Who’s Hispanic? New Trial After White Applicant Receives $1.3 Million for Race Discrimination
. By The National Trial Lawyers
The U.S. Second Circuit Court of Appeals in Manhattan overturned a $1.3 million jury verdict and ordered a new trial for a white, non-Hispanic officer who alleged he was passed over for a job as police chief in 2010 in favor of a Hispanic candidate. The federal appeals court also ruled that the village of Freeport and former mayor Andrew Hardwick should get an entirely new trial in the suit by plaintiff Lt. Christopher Barrella due to a number of legal errors made at the 2014 trial.
Impermissible Witness Speculation
Second Circuit Court Judge Jose Cabranes said impermissible opinions may have swayed Barrella’s discrimination suit because two witnesses were allowed to speculate from the witness stand about Hardwick’s motivations without knowing the facts of the case.

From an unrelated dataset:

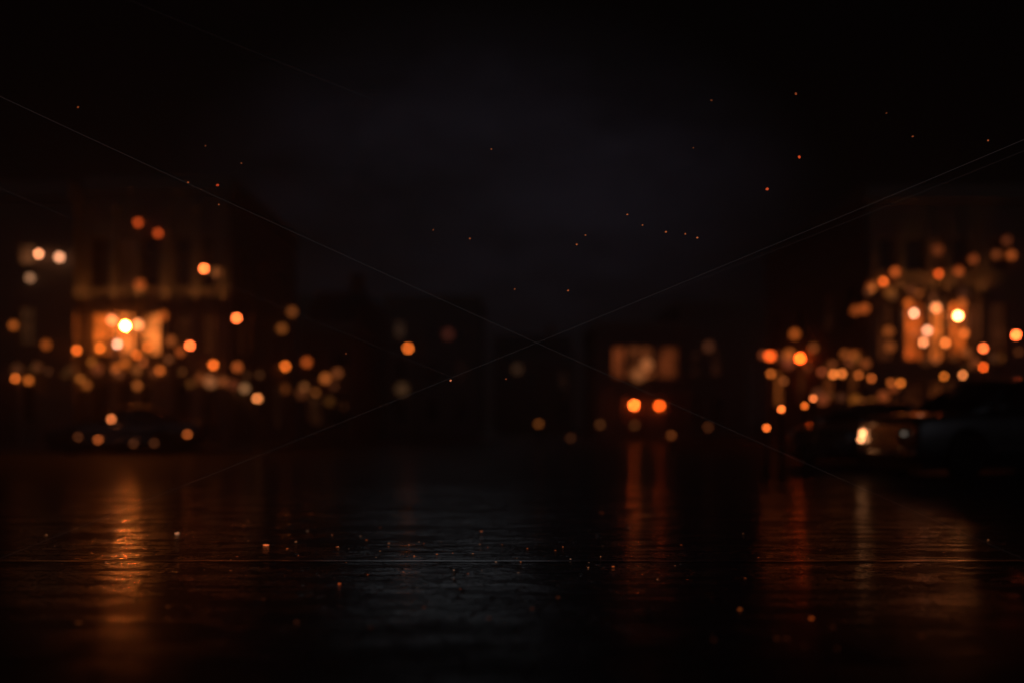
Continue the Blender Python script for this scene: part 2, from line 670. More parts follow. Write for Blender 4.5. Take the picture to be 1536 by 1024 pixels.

The case originally evolved in 2009 after then-Freeport Mayor Hardwick appointed Miguel Bermudez, a Cuban-American man, as the Village of Freeport’s new police chief. Judge Cabranes, who wrote the Second Circuit opinion, was part of the three-judge panel that agreed federal law - since the 1980s - has clearly barred employers from discriminating against applicants or employees based on Hispanic ethnicity or the lack thereof.
Despite confusion in various state and federal statutes combined with the census and the media about whether terms like Hispanic and Latino refer to race, ethnicity or national origin, the court agreed with the plaintiff that the two federal anti-discrimination laws Barrella sued under do recognize the category as a sound basis for suit.
Freeport’s Blurred Lines Argument
The Second Circuit rejected Freeport’s 50-page dissertation on race and ethnicity, which argued that because Hispanics are also white, a white applicant passed over for a Hispanic employee cannot technically claim race discrimination.
“Two people who both appear to be ‘white’ in the vernacular sense of the term, and who both identify as ‘white’ on Census forms and the like may nonetheless belong to different ‘races,’” wrote Second Circuit Judge Jose Cabranes. Categories of race and ethnicity under federal anti-discrimination laws allow multiple variations. Judge Cabranes noted in his opinion that a person of half-Hispanic and half-Irish ancestry could sue if that person was passed over for an Italian-American, a non-Hispanic Irish-American, or a black Hispanic.
While the Second Circuit seemed to agree with plaintiff Barrella’s reasoning in filing the anti-discrimination suit, it is also clear that Barrella will have to jump through the hoops of a new trial regardless. U.S. District Judge Arthur Spatt of Central Islip let several witnesses - including an assistant police chief and Hardwick’s former chief of staff - give impermissible non-expert opinions stating the mayor chose Bermudez due to race.
The two witnesses were even improperly allowed to opine that Hardwick could have personal reasons for hiring Bermudez instead of Barrella, because the two have known each other for a long time.
Attorney Ken Novikoff said Hardwick is confident he will be vindicated at a retrial, and attorney Keith Corbett said he looked forward to “complete vindication of our client’s rights” on behalf of the village. Amanda Fugazy, Barrella’s lawyer, said the appeals ruling “confirms each and every one of our client’s legal claims.
“With this decision squarely in our favor on all legal issues, we are confident that the new jury will find the same as the last jury and will fairly compensate Lieutenant Barrella for the employment discrimination he suffered,” Fugazy said.
The new trial decision may not be quite the slam dunk Fugazy and Barrella are hoping for. The previous jury deliberated for five days in the case, which indicates that it was “difficult until the end” and should be retried without opinions admitted as evidence.